Report the count of lines holding "parts" in the records, with no other words.

Information shown:
☆ ☆ ☆ ☆

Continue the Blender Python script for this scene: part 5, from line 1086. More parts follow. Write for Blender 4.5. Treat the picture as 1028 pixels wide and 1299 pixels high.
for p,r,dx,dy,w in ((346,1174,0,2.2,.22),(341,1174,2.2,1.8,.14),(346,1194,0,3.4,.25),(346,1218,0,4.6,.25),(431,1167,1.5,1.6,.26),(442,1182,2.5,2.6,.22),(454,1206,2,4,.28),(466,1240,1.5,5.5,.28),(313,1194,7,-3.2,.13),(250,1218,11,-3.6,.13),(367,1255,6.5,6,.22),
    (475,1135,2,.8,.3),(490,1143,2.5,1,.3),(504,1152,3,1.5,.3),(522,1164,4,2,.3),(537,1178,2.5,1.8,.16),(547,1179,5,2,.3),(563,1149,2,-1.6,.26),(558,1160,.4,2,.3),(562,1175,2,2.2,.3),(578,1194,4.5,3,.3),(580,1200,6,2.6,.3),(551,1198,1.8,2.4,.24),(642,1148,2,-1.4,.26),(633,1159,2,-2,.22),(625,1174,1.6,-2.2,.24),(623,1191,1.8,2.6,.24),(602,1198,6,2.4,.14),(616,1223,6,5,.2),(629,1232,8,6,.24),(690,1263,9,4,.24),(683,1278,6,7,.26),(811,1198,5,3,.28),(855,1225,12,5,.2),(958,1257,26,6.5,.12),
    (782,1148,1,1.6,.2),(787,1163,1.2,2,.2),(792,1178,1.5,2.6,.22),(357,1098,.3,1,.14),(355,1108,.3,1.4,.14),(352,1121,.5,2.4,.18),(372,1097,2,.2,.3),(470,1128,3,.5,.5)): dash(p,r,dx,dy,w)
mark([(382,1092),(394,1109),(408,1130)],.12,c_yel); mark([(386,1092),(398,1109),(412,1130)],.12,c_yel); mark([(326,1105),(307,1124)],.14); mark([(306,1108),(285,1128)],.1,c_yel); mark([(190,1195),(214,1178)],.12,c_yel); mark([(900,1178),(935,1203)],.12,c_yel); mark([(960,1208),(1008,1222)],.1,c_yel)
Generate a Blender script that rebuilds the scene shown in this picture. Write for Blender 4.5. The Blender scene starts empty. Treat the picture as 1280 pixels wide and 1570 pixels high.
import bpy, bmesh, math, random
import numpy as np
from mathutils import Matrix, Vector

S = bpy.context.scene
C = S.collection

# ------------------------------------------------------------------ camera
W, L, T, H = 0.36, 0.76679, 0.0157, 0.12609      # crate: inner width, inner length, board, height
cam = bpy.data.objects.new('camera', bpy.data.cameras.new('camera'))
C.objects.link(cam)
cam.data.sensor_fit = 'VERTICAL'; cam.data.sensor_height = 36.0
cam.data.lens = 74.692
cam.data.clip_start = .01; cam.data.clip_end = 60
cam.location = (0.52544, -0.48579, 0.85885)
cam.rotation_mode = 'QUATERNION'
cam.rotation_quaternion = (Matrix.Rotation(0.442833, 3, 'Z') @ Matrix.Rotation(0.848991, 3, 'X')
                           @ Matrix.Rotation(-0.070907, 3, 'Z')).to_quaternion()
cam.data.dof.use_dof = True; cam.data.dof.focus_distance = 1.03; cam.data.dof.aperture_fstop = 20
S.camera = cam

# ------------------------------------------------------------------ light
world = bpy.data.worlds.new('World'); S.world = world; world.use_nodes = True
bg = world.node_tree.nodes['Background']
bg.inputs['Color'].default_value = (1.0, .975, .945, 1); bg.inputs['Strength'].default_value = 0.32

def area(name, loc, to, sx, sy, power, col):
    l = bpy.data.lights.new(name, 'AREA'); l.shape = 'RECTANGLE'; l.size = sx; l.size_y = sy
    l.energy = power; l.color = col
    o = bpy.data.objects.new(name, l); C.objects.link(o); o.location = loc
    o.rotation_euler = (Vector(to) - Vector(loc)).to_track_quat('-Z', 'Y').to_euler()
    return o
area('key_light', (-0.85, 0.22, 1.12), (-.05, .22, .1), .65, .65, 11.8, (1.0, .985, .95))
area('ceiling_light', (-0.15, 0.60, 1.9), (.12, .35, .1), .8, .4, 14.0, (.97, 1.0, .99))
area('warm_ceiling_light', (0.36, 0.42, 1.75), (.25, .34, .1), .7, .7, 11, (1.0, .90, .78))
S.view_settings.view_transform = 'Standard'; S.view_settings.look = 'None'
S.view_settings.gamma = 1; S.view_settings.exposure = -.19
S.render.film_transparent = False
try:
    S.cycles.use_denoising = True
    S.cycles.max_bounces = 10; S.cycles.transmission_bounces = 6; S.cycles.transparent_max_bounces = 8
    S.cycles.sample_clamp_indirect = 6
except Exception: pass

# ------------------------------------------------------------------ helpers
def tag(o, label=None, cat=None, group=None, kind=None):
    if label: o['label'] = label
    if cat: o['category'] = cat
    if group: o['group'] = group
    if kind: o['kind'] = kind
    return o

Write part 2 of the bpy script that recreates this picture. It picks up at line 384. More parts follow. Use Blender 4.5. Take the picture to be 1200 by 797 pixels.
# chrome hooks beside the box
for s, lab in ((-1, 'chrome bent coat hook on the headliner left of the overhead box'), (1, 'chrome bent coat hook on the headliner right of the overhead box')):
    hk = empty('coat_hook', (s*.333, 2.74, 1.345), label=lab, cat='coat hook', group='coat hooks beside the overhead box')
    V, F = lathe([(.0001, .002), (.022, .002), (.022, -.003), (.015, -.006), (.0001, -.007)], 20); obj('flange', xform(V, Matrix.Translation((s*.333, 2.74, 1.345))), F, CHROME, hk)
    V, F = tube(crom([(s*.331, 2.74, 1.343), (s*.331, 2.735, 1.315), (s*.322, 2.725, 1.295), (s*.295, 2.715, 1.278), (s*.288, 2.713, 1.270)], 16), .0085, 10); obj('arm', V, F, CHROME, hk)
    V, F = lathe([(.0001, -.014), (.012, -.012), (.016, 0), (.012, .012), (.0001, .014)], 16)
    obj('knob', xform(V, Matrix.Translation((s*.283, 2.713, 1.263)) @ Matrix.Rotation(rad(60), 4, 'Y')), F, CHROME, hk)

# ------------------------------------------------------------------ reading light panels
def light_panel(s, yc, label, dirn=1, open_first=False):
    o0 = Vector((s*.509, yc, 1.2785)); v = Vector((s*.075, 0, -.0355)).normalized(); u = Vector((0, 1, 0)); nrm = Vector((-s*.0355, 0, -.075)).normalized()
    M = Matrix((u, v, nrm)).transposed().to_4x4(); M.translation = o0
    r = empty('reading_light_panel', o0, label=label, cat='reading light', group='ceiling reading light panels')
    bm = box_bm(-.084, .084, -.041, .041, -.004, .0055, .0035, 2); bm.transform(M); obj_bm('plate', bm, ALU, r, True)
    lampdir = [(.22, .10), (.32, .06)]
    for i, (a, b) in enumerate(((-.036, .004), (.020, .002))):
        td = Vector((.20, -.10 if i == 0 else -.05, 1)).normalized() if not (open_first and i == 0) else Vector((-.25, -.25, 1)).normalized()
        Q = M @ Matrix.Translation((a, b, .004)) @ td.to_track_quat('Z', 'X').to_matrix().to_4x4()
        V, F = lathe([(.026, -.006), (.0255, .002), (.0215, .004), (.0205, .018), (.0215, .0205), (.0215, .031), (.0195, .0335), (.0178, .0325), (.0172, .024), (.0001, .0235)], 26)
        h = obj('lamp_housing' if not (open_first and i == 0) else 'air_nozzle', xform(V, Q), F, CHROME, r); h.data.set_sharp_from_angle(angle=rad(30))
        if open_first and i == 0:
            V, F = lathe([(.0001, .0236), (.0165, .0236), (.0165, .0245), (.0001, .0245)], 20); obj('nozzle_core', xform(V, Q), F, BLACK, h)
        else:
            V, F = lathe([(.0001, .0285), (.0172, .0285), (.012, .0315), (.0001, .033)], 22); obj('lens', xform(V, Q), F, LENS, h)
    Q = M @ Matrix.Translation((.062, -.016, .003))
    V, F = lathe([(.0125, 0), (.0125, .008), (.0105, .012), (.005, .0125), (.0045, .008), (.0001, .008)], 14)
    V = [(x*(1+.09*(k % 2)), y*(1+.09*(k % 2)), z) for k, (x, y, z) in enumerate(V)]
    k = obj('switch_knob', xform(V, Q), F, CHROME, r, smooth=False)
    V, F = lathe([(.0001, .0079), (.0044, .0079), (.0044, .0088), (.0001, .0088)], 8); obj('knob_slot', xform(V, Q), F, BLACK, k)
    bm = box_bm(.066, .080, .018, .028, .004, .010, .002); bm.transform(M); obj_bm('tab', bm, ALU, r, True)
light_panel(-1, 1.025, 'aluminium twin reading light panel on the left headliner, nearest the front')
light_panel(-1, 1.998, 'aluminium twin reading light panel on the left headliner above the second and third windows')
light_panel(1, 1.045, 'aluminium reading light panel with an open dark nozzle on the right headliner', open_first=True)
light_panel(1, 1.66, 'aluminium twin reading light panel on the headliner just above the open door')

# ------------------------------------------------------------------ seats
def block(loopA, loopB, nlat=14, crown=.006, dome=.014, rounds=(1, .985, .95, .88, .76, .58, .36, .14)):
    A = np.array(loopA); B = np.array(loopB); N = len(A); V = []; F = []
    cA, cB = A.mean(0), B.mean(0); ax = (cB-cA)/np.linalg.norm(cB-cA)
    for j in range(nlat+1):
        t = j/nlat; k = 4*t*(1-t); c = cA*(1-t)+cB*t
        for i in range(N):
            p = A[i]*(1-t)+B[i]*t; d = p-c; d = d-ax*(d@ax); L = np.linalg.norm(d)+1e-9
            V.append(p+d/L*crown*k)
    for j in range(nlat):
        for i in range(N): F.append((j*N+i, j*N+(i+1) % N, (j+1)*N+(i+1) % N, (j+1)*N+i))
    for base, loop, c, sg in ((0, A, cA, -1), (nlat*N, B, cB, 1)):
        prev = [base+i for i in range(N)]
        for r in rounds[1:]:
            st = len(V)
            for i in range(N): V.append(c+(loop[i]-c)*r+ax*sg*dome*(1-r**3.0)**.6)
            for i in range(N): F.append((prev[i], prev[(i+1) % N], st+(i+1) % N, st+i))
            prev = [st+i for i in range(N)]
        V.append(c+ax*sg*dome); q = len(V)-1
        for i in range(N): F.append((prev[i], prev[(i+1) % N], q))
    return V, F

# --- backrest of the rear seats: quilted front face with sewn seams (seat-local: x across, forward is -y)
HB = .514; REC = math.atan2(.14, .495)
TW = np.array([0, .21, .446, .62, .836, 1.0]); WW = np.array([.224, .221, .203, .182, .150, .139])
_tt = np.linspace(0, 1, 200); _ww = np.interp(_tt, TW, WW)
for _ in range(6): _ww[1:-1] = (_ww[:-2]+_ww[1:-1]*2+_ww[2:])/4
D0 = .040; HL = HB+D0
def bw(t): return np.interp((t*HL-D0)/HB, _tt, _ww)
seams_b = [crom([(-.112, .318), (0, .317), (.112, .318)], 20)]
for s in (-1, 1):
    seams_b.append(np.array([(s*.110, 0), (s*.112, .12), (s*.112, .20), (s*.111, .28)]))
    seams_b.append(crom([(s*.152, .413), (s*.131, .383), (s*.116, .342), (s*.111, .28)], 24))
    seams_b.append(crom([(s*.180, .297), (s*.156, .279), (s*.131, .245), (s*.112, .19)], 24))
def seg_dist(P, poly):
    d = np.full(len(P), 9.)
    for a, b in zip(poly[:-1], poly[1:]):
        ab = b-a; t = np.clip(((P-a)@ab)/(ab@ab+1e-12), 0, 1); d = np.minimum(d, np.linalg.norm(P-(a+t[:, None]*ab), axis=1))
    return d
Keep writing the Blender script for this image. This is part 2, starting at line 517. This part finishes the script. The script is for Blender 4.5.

☆ ☆ ☆ ☆

Response to the exercise: 2